One can see in Corporatism many other philosophical differences between Socialism and Fascism. Socialists want to create as much rights and opportunity for the workers, while Fascists thinking that managment usually knows best, would rather delegate much of the power to it, regulated by the state. As well, while Socialists have the goal of a classless society and Marxists argue that class warfare is inevitable, Fascists say that differences in people is natural, and that fighting between them is a waste of time. Adolf Hitler especially spent a lot of time talking about this, and argued that class warfare was just a Jewish conspiracy put forth to make the different classes right amongst each other and be distracted from the Jewish problem. He argued that classes were inevitable as all people are not born equal, and that the purpose of the state was to be a mediator between the classes so that the classes could work together to create the fittest nation possible. Corporatism fit nicely into this, because it kept a government supported upper class, but at the same time was regulated by the government. Thus, while you had no choice and could get in trouble for complaining about corporatism, technically it WAS the state's job to make sure that corporations didn't get too powerful and greedy and disrupt commerce. Finally, while under a socialist state industries would be nationalized so as to preserve worker's jobs and rights, under a fascist state this was irrelavent since it was survival of the fittest for the workers, and thus almost everything was still privately owned, and while a monopoly like the nationalized industries of socialism, not owned by the government, nearly taxed and regulated by it (at least in the economic sense, labor unions were banned in Italy and Germany, and the concept of workers' rights was not a concern of these regulations).

Now, some might wonder why I have focused a lot on socialism, which most liberals/Democrats of America would not call themselves. Most of us here do not believe an anarchic utopia where everyone works together is possible. But, our ideas are essentially that of Social Democrats, which is basically the means of socialism (moderated of course) without the eventual ends.
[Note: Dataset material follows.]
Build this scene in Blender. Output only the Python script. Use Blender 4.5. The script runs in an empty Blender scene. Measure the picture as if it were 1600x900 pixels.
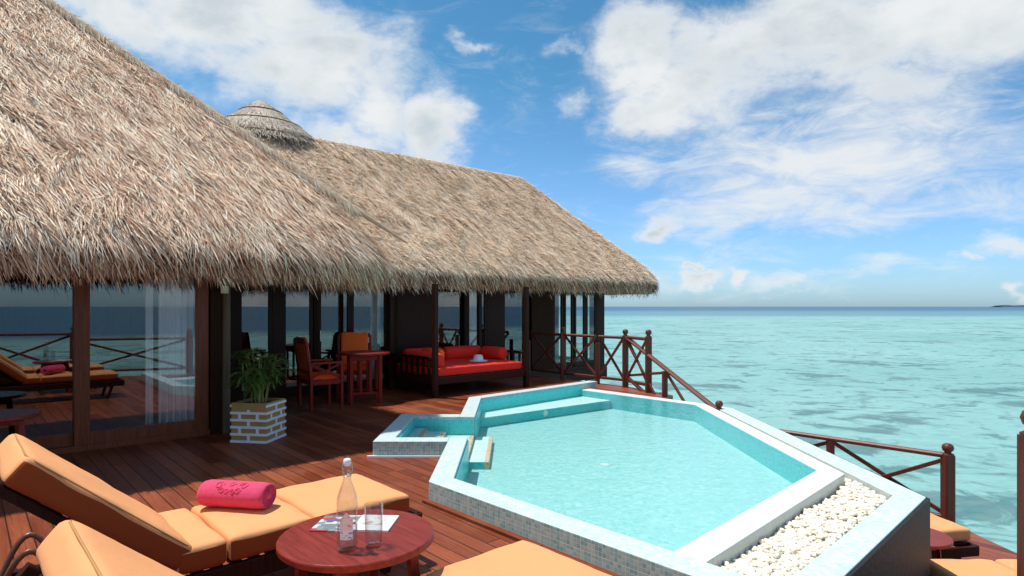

Most American liberals support social programs, healthcare, and nationalization of certain key industries in America. Now, when someone like Goldberg compares this view to Fascism, he is insulting both sides. Mussolini would never have supported ideas supported by the Democratic Party such as support of labor unions and worker's rights, nationalization of even a few industries, and social programs. As well, the Democratic Party's support of civil liberties goes against the totalitarianism required for a Fascist government, and as Mr. Schechter pointed out, used by this current administration in several ways. Our support of individual rights goes against the innate collectivism and corporatism in Fascism. Finally, the very support of all different kinds of people, and the attempt to help the weaker of society, goes against the very idea of natural selection and the right of the state to "excise" the weaker "cells" of the "body." To be absolutley honest, I am rather embarrased that Jonah Goldberg can even call himself somewhat proficient in politics and not see these basic fundamental differences between left-wing ideologies and Fascism. But, what can you expect of one of the major contributors of the National Review?